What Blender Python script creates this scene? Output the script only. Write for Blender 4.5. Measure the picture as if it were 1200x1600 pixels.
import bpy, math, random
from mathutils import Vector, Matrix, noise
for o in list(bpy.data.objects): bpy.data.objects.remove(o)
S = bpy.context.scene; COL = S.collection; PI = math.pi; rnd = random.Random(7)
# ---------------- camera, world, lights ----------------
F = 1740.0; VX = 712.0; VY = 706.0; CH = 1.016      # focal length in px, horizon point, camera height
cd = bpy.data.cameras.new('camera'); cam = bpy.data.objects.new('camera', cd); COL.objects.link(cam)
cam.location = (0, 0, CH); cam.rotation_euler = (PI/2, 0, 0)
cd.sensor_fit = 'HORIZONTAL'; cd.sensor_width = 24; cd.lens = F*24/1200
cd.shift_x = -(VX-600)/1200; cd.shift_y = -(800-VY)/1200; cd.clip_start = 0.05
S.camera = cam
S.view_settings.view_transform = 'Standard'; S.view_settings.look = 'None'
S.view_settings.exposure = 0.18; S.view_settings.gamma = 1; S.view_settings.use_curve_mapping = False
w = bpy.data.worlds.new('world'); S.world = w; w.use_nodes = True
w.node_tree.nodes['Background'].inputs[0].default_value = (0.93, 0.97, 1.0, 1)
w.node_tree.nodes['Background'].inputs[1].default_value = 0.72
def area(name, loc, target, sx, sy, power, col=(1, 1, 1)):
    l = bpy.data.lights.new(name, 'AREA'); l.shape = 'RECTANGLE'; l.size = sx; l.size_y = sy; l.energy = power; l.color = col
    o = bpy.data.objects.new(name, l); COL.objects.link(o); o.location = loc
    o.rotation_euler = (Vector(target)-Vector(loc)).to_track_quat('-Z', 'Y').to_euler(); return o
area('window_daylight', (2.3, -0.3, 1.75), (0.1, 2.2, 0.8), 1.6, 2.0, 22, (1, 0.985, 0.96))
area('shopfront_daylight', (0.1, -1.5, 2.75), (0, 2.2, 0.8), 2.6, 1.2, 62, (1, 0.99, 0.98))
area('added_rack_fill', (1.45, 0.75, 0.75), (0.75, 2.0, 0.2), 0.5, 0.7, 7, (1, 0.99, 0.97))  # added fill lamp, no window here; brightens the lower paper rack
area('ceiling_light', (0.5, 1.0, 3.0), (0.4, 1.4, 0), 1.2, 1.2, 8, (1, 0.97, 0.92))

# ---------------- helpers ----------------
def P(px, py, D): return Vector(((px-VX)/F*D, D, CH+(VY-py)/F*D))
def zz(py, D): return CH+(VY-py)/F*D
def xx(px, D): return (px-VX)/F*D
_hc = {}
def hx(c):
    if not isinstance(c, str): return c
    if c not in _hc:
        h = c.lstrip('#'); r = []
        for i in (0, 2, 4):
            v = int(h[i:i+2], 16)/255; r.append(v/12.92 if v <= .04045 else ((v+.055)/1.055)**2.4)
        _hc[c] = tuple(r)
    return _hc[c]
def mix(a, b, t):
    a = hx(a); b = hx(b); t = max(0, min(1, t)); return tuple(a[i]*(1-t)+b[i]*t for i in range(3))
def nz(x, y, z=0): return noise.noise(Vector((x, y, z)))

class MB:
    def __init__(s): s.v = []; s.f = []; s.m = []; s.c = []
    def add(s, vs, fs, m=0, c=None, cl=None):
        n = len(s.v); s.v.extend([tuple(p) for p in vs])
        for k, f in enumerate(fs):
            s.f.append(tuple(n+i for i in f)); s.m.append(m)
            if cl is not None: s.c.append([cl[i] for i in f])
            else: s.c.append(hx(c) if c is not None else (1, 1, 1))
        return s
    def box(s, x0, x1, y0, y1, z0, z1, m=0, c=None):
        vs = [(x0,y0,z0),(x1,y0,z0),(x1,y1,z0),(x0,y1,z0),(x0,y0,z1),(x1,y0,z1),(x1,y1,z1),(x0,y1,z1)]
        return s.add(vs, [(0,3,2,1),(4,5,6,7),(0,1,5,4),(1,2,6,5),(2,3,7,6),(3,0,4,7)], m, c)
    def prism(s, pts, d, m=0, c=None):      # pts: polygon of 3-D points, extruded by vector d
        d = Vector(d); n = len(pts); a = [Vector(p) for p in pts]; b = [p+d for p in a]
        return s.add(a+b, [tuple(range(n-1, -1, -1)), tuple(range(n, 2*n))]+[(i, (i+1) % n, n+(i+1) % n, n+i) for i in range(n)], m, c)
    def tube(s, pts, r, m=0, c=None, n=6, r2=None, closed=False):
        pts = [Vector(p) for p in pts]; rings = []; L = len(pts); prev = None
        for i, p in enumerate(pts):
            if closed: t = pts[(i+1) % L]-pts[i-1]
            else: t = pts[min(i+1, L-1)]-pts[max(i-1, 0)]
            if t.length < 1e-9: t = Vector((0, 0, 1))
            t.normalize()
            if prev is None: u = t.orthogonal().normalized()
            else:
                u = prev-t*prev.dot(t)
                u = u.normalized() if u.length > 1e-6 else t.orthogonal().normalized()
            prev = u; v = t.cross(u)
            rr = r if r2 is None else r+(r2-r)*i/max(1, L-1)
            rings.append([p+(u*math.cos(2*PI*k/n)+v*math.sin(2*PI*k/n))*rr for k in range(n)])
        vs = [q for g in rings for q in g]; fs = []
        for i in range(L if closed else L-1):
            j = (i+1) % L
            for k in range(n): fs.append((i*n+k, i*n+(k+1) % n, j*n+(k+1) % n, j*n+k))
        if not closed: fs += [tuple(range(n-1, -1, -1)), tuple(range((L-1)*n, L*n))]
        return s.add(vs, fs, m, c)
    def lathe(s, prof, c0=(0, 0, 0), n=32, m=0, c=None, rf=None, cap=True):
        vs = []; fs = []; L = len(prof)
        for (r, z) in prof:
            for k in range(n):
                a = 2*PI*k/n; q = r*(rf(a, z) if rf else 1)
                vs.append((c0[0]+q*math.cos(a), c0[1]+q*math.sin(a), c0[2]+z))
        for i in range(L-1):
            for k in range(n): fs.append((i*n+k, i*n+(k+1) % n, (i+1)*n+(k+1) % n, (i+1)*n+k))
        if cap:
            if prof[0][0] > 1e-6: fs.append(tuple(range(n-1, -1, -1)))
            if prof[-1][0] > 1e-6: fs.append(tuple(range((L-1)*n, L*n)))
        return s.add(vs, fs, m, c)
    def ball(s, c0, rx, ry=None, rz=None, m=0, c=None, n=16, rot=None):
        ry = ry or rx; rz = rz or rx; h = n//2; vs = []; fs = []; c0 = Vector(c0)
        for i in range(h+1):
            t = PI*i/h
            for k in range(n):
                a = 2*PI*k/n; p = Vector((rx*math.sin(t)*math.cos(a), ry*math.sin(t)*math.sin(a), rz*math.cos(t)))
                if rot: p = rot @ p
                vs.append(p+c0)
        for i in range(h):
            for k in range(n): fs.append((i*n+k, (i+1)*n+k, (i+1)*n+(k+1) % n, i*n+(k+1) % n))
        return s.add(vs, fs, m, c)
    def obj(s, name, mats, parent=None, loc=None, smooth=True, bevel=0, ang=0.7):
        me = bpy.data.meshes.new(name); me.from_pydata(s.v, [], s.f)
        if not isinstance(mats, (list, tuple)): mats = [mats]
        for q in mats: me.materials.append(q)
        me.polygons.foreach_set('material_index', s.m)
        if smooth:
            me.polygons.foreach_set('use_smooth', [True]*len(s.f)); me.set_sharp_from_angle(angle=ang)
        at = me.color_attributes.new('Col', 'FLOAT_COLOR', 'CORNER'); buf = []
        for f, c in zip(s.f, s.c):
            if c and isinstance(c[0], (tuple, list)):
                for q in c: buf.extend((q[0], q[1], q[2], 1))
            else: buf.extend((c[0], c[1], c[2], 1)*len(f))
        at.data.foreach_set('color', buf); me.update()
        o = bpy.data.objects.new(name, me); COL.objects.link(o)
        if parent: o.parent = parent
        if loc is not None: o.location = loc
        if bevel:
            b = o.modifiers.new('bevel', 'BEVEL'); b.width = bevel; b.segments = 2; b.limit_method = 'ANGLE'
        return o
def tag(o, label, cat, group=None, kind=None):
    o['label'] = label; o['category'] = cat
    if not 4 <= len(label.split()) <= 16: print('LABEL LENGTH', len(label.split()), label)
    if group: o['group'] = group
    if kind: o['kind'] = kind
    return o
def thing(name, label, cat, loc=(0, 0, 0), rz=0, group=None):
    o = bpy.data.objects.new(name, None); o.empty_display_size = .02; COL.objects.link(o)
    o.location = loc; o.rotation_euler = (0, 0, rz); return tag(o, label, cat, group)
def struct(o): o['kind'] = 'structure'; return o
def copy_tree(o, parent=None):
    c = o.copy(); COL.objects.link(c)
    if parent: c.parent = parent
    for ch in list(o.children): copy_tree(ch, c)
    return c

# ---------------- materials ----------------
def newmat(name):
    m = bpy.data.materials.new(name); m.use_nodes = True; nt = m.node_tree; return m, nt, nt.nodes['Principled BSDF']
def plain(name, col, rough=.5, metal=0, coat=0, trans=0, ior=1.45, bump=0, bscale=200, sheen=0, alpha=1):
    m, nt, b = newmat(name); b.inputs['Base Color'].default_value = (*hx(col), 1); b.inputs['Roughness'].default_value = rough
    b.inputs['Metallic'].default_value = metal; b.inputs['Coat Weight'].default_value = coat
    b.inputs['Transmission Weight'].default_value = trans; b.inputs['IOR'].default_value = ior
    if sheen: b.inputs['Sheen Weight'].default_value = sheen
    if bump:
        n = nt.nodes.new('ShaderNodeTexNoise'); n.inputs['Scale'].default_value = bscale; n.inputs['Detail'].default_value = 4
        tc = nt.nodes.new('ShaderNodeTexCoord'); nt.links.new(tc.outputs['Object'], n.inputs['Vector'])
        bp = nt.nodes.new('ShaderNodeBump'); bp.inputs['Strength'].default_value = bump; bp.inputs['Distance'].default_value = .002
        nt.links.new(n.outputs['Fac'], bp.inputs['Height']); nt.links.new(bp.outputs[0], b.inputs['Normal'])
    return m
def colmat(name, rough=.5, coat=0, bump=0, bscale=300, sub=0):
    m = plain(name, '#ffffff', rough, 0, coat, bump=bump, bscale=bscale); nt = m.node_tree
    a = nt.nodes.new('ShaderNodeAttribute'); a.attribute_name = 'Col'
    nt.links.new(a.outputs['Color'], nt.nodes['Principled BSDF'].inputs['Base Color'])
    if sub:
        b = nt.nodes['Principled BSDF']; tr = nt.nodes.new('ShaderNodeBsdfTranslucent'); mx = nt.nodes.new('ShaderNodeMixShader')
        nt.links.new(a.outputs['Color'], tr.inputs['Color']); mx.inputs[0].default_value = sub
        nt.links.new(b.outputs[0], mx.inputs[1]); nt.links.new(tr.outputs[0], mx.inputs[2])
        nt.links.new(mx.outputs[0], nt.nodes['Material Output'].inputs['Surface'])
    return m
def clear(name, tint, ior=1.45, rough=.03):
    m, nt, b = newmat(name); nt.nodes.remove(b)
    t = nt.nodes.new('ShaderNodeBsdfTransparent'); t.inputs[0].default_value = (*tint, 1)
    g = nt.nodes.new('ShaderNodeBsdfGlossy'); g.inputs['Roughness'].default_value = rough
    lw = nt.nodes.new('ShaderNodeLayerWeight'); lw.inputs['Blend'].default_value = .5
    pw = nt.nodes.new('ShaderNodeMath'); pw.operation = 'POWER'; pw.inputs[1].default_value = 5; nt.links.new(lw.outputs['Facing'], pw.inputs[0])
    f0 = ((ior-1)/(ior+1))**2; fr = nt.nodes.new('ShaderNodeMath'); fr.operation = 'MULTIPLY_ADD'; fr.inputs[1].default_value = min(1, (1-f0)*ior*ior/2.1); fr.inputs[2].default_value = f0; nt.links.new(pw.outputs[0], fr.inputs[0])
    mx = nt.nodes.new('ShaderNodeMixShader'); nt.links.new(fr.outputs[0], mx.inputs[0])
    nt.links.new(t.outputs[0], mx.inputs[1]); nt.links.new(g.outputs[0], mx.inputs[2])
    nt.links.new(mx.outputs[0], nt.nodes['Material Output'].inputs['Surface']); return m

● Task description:
Go through the preceding material and copy each line that has the word "scene".

● The output:
What Blender Python script creates this scene? Output the script only. Write for Blender 4.5. Measure the picture as if it were 1200x1600 pixels.
S = bpy.context.scene; COL = S.collection; PI = math.pi; rnd = random.Random(7)